Because winter is no time to learn about invertebrates (we can't find any outside in the cold), we have started the cycle of the vertebrates - fish, amphibians, reptiles, birds, and mammals.   This cycle we try to do every year, and of course a 3-year-old experiences it very differently than a 4- or 6-year-old. 

Your children all know what a fish is.  It is our task as educators to bring them to life, to make these diverse creatures vivid and interesting.  17,000 species (and still counting) of fish in our oceans alone - think of it!  And 70% of the earth is covered by water.  It is more than we can comprehend, and at the same time, vitally important that children begin to sense their connection to this grand array of life.  How are they different, and what do we have in common?

So we break the information down into small, manageable pieces.  We always have sets of 3-part cards, for whatever topic we are doing; they can be used in a number of engaging ways.  Charlotte is working with this set of photo cards showing a dozen distinct fish species. She matched the photos and the word cards too, and then we played "bring me" - bring me the lion fish, bring me the gold fish.    Ava is laying out the cards that show all the parts of the fish, including the specific fins - dorsal, ventral, pectoral, caudal.  She worked hard to create her own booklet of the parts of the fish.

We read lots of books about fish, and they were in constant use, especially the ones about sharks!  And we spent some wonderful half-hours on those cold, rainy days watching sections of the BBC's "Blue Planet" series.  To see those unbelievably weird but real deep-sea creatures, the unfolding wonder of the coral reefs, the crashing, stormy seas - they all make such a huge impression.
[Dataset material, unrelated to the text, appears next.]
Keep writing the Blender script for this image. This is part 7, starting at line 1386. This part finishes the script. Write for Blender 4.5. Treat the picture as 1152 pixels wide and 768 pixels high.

My favorite fish book is Eric Carle's "Mr. Seahorse," which is both beautiful and educational.  It was the inspiration for their beautiful collage fish art.  We make great use of all the easel paintings that we don't send home (did you know they're stashed under the brown rug?)  Morgan was the first to do this project; you can see her here with the Eric Carl open before her, carefully cutting the fins for her own seahorse.  The middle fish in the set is Leila's.  She called it "happy fish" and she cut it all by herself, at just barely 3 years old.  

After several weeks of fish work, last Thursday was our culminating "Gyotaku Day."  I bought a whole trout at Bale's.  In the morning I gathered the children in 3 small groups, and we looked at it up close - "yes, you can touch it!" - and they all did.

The children opened its mouth and looked inside, felt its tiny, sharp teeth and rigid tongue, and opened up its gill flaps to see the feathery gills inside.  I told the story again, of the fish taking water in by its mouth, and shooting it out through its gills, and the gills gathering the oxygen for its body.  Now the picture card or book that explained how fish breathe in water began to make sense!  The smell got stronger as the morning went by, and that too made a sensory impression.  Sight, touch, smell....  I should have bought another trout and cooked it, for taste (I just thought of that....)

Our culminating activity was that every child got to paint the fish and make a fish print.  In Japan, "gyotaku" is a traditional art form, using sumo ink; it arose from fishermen's wanting to record their catch, in the 19th century.  For the children, this was a process of such enrapt discovery that photos doesn't do it justice.

As they painted the fish, the children would begin to wonder and ask, "but how can I keep it?"  The magic of print-making!  I would say, "just keep painting."  Then together we would press the newsprint down, rub the body all over, feel its fins again, and finally, carefully,  lift the paper up, and behold....

Your children each had their own, one-on-one painting experience with this fish.  Many of them began to say, "thank you Mr. Trout."  Whether the print came out perfect didn't matter; each one was unique; and now you know the story behind the art!

The last part of making the print was that each child washed the trout in a tub, to get it ready for the next child.   That single fish held up through 13 paintings and washing last Thursday! In fact, at the end of the day I wrapped him up double and put him in the fridge, for the two children who weren't present - they get to do it on Monday. They too will have their own process of discovery and expression.

Well, actually, washing was not quite the last part....  On Monday, after Rex and Lucy are done, we will bury the fish in one of our raised beds, mark the spot, and place some very special plant over it in the spring.   The great circle of life, up close and personal.  And again the reminder that "...all things are connected with each other to form one whole unity."